#### INSTRUCTIONS FOR THE TASK:
All of the data below should be written out exactly.

#### GIVEN INFORMATION:

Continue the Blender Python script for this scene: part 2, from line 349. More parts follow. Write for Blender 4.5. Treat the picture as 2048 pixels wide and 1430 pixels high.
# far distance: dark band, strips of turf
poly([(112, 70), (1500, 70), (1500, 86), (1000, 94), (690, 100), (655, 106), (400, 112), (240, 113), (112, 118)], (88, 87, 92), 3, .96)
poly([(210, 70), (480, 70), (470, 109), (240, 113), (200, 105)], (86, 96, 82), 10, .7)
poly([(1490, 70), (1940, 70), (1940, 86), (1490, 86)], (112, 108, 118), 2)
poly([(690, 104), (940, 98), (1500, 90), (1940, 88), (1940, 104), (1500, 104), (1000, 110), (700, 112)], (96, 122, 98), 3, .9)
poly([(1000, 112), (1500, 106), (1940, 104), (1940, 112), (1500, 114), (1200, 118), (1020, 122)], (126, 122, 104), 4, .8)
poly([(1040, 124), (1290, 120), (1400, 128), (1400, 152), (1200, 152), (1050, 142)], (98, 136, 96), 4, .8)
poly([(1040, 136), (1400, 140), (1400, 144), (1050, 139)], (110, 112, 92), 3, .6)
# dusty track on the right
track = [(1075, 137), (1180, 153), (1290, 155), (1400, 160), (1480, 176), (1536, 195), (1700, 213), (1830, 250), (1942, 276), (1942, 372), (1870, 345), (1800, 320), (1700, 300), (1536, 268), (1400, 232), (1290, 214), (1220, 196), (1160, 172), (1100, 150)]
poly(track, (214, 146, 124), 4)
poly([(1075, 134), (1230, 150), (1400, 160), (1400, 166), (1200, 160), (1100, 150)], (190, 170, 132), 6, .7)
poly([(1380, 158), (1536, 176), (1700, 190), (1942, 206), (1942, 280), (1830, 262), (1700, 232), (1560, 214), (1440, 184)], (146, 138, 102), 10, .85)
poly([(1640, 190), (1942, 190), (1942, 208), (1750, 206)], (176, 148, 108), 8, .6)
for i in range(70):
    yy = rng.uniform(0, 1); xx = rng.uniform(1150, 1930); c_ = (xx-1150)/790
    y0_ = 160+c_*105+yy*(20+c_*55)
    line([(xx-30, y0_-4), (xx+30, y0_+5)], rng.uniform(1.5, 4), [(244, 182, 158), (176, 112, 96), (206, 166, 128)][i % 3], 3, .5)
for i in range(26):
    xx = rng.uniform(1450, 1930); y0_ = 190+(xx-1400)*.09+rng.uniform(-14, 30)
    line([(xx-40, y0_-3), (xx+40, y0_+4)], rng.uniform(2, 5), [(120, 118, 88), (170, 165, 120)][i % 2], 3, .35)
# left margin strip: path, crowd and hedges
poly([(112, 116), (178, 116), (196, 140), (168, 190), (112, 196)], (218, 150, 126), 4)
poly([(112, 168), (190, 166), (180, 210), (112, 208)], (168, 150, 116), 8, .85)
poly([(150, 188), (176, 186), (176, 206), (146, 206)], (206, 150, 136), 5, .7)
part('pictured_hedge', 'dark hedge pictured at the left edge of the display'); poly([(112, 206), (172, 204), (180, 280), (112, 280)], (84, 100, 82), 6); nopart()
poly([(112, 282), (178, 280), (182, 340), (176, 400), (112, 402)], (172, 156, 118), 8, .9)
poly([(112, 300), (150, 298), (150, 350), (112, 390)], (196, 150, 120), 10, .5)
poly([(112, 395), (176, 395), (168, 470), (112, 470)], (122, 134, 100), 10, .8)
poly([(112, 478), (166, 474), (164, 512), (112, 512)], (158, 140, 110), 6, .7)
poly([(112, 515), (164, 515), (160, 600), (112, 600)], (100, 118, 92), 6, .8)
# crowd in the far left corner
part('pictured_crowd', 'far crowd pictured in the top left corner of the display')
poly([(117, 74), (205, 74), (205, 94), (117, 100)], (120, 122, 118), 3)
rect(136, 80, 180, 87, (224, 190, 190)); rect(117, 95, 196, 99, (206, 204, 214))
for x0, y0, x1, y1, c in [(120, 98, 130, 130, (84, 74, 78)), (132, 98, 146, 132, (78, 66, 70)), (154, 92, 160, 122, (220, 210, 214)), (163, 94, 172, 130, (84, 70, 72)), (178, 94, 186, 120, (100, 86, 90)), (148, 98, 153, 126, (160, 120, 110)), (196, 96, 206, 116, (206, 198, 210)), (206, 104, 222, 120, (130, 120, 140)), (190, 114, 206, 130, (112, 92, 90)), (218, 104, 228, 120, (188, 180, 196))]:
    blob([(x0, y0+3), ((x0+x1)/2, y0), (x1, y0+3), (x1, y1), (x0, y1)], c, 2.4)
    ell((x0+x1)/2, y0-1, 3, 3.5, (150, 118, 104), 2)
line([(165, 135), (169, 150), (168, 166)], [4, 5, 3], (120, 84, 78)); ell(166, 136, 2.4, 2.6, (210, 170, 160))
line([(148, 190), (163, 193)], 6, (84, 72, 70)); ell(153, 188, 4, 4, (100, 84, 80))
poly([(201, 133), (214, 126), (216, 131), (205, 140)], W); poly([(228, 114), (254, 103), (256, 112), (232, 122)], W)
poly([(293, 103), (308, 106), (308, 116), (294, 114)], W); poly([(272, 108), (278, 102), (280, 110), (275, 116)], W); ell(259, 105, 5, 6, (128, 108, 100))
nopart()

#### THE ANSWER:
Continue the Blender Python script for this scene: part 2, from line 349. More parts follow. Write for Blender 4.5. Treat the picture as 2048 pixels wide and 1430 pixels high.
# far distance: dark band, strips of turf
poly([(112, 70), (1500, 70), (1500, 86), (1000, 94), (690, 100), (655, 106), (400, 112), (240, 113), (112, 118)], (88, 87, 92), 3, .96)
poly([(210, 70), (480, 70), (470, 109), (240, 113), (200, 105)], (86, 96, 82), 10, .7)
poly([(1490, 70), (1940, 70), (1940, 86), (1490, 86)], (112, 108, 118), 2)
poly([(690, 104), (940, 98), (1500, 90), (1940, 88), (1940, 104), (1500, 104), (1000, 110), (700, 112)], (96, 122, 98), 3, .9)
poly([(1000, 112), (1500, 106), (1940, 104), (1940, 112), (1500, 114), (1200, 118), (1020, 122)], (126, 122, 104), 4, .8)
poly([(1040, 124), (1290, 120), (1400, 128), (1400, 152), (1200, 152), (1050, 142)], (98, 136, 96), 4, .8)
poly([(1040, 136), (1400, 140), (1400, 144), (1050, 139)], (110, 112, 92), 3, .6)
# dusty track on the right
track = [(1075, 137), (1180, 153), (1290, 155), (1400, 160), (1480, 176), (1536, 195), (1700, 213), (1830, 250), (1942, 276), (1942, 372), (1870, 345), (1800, 320), (1700, 300), (1536, 268), (1400, 232), (1290, 214), (1220, 196), (1160, 172), (1100, 150)]
poly(track, (214, 146, 124), 4)
poly([(1075, 134), (1230, 150), (1400, 160), (1400, 166), (1200, 160), (1100, 150)], (190, 170, 132), 6, .7)
poly([(1380, 158), (1536, 176), (1700, 190), (1942, 206), (1942, 280), (1830, 262), (1700, 232), (1560, 214), (1440, 184)], (146, 138, 102), 10, .85)
poly([(1640, 190), (1942, 190), (1942, 208), (1750, 206)], (176, 148, 108), 8, .6)
for i in range(70):
    yy = rng.uniform(0, 1); xx = rng.uniform(1150, 1930); c_ = (xx-1150)/790
    y0_ = 160+c_*105+yy*(20+c_*55)
    line([(xx-30, y0_-4), (xx+30, y0_+5)], rng.uniform(1.5, 4), [(244, 182, 158), (176, 112, 96), (206, 166, 128)][i % 3], 3, .5)
for i in range(26):
    xx = rng.uniform(1450, 1930); y0_ = 190+(xx-1400)*.09+rng.uniform(-14, 30)
    line([(xx-40, y0_-3), (xx+40, y0_+4)], rng.uniform(2, 5), [(120, 118, 88), (170, 165, 120)][i % 2], 3, .35)
# left margin strip: path, crowd and hedges
poly([(112, 116), (178, 116), (196, 140), (168, 190), (112, 196)], (218, 150, 126), 4)
poly([(112, 168), (190, 166), (180, 210), (112, 208)], (168, 150, 116), 8, .85)
poly([(150, 188), (176, 186), (176, 206), (146, 206)], (206, 150, 136), 5, .7)
part('pictured_hedge', 'dark hedge pictured at the left edge of the display'); poly([(112, 206), (172, 204), (180, 280), (112, 280)], (84, 100, 82), 6); nopart()
poly([(112, 282), (178, 280), (182, 340), (176, 400), (112, 402)], (172, 156, 118), 8, .9)
poly([(112, 300), (150, 298), (150, 350), (112, 390)], (196, 150, 120), 10, .5)
poly([(112, 395), (176, 395), (168, 470), (112, 470)], (122, 134, 100), 10, .8)
poly([(112, 478), (166, 474), (164, 512), (112, 512)], (158, 140, 110), 6, .7)
poly([(112, 515), (164, 515), (160, 600), (112, 600)], (100, 118, 92), 6, .8)
# crowd in the far left corner
part('pictured_crowd', 'far crowd pictured in the top left corner of the display')
poly([(117, 74), (205, 74), (205, 94), (117, 100)], (120, 122, 118), 3)
rect(136, 80, 180, 87, (224, 190, 190)); rect(117, 95, 196, 99, (206, 204, 214))
for x0, y0, x1, y1, c in [(120, 98, 130, 130, (84, 74, 78)), (132, 98, 146, 132, (78, 66, 70)), (154, 92, 160, 122, (220, 210, 214)), (163, 94, 172, 130, (84, 70, 72)), (178, 94, 186, 120, (100, 86, 90)), (148, 98, 153, 126, (160, 120, 110)), (196, 96, 206, 116, (206, 198, 210)), (206, 104, 222, 120, (130, 120, 140)), (190, 114, 206, 130, (112, 92, 90)), (218, 104, 228, 120, (188, 180, 196))]:
    blob([(x0, y0+3), ((x0+x1)/2, y0), (x1, y0+3), (x1, y1), (x0, y1)], c, 2.4)
    ell((x0+x1)/2, y0-1, 3, 3.5, (150, 118, 104), 2)
line([(165, 135), (169, 150), (168, 166)], [4, 5, 3], (120, 84, 78)); ell(166, 136, 2.4, 2.6, (210, 170, 160))
line([(148, 190), (163, 193)], 6, (84, 72, 70)); ell(153, 188, 4, 4, (100, 84, 80))
poly([(201, 133), (214, 126), (216, 131), (205, 140)], W); poly([(228, 114), (254, 103), (256, 112), (232, 122)], W)
poly([(293, 103), (308, 106), (308, 116), (294, 114)], W); poly([(272, 108), (278, 102), (280, 110), (275, 116)], W); ell(259, 105, 5, 6, (128, 108, 100))
nopart()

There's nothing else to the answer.